• Written instruction
State how many lines in the entries below contain "World". Write nothing but the number.

╭─ Dataset

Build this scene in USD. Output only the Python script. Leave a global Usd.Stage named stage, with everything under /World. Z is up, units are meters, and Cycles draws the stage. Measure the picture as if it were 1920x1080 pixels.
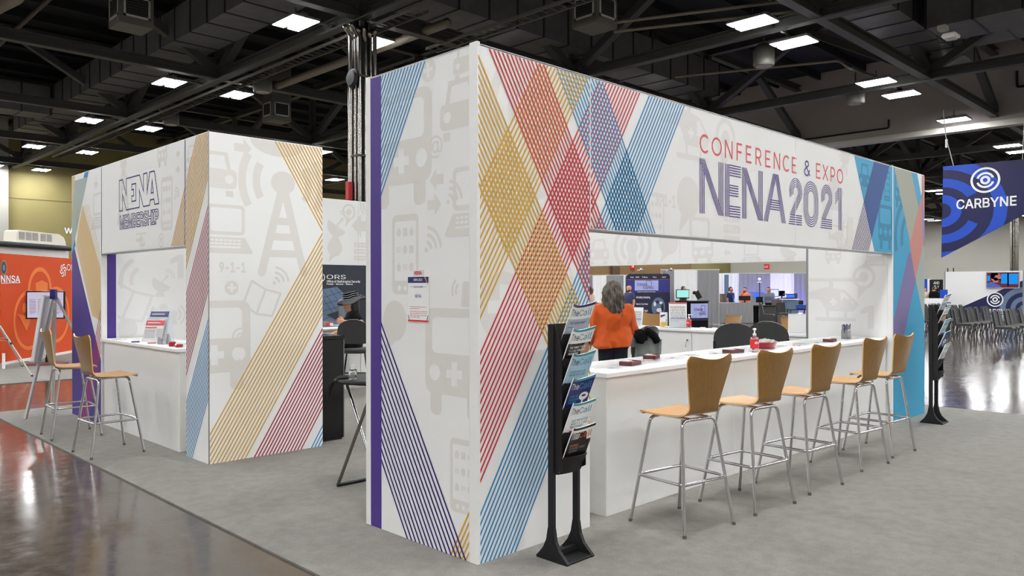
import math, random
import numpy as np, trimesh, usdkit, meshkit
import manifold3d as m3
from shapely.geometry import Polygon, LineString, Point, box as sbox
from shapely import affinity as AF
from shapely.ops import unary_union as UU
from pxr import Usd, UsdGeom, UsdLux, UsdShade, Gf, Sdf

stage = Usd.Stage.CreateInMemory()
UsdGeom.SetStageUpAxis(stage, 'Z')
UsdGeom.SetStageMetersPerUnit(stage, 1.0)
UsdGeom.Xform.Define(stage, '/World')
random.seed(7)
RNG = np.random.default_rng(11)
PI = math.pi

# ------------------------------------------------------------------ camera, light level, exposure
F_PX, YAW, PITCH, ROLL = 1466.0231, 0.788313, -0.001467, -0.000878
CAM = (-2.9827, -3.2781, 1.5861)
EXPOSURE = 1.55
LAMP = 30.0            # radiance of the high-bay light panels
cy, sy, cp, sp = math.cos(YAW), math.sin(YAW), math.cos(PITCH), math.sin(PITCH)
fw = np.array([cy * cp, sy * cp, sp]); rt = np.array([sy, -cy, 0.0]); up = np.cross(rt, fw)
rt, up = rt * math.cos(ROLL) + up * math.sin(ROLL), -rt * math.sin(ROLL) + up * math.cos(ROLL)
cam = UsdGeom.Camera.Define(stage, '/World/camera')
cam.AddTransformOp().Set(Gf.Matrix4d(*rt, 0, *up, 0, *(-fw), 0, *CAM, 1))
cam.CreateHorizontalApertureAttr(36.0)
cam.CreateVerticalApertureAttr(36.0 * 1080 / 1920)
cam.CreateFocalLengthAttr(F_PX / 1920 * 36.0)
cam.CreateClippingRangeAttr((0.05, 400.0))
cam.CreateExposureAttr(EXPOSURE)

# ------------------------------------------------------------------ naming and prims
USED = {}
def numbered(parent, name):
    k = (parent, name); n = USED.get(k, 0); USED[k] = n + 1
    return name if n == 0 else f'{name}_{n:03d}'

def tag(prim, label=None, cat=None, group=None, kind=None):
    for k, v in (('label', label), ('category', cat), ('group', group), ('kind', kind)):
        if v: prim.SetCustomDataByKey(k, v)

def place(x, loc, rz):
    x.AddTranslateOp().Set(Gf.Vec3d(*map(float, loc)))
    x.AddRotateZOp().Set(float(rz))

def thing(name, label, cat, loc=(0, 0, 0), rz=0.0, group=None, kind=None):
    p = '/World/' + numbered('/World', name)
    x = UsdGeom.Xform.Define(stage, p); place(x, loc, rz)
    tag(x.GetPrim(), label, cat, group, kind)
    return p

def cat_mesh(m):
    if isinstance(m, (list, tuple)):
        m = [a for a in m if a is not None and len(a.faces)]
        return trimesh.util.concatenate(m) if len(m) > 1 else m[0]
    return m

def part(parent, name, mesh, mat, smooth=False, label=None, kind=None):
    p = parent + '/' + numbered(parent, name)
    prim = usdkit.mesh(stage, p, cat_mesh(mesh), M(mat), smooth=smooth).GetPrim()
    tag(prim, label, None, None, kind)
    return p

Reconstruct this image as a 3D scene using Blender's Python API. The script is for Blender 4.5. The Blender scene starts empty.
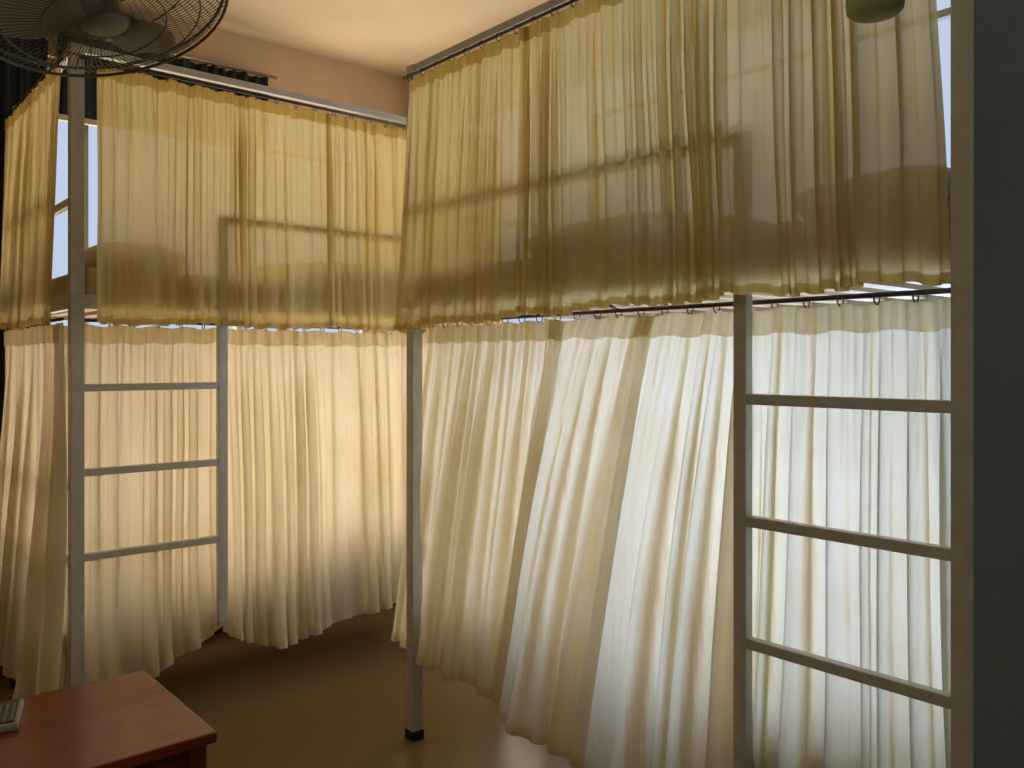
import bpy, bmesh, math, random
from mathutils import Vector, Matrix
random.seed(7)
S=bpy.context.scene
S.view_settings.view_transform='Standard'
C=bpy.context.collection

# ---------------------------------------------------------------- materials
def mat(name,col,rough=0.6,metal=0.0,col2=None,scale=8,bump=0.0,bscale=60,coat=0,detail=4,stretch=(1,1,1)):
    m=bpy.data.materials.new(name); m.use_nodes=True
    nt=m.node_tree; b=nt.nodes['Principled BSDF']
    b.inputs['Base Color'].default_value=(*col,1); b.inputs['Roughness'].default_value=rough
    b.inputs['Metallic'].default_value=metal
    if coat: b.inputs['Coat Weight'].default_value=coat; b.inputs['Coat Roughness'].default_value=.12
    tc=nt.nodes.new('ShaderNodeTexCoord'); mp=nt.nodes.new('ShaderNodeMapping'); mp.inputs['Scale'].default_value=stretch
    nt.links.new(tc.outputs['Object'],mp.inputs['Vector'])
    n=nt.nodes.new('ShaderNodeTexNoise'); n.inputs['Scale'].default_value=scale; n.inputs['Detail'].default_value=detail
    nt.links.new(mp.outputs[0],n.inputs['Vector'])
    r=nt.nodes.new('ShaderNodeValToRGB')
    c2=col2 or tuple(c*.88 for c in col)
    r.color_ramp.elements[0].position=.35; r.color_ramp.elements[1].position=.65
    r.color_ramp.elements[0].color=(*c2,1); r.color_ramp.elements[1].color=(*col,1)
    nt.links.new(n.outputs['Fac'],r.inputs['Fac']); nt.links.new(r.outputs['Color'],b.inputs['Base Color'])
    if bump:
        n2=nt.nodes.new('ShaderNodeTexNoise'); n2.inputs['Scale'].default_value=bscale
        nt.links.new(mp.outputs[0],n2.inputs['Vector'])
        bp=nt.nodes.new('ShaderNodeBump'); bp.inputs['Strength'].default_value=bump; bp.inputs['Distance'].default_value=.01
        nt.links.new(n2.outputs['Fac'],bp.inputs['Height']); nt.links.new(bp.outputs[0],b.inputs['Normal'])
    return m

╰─

• The response
4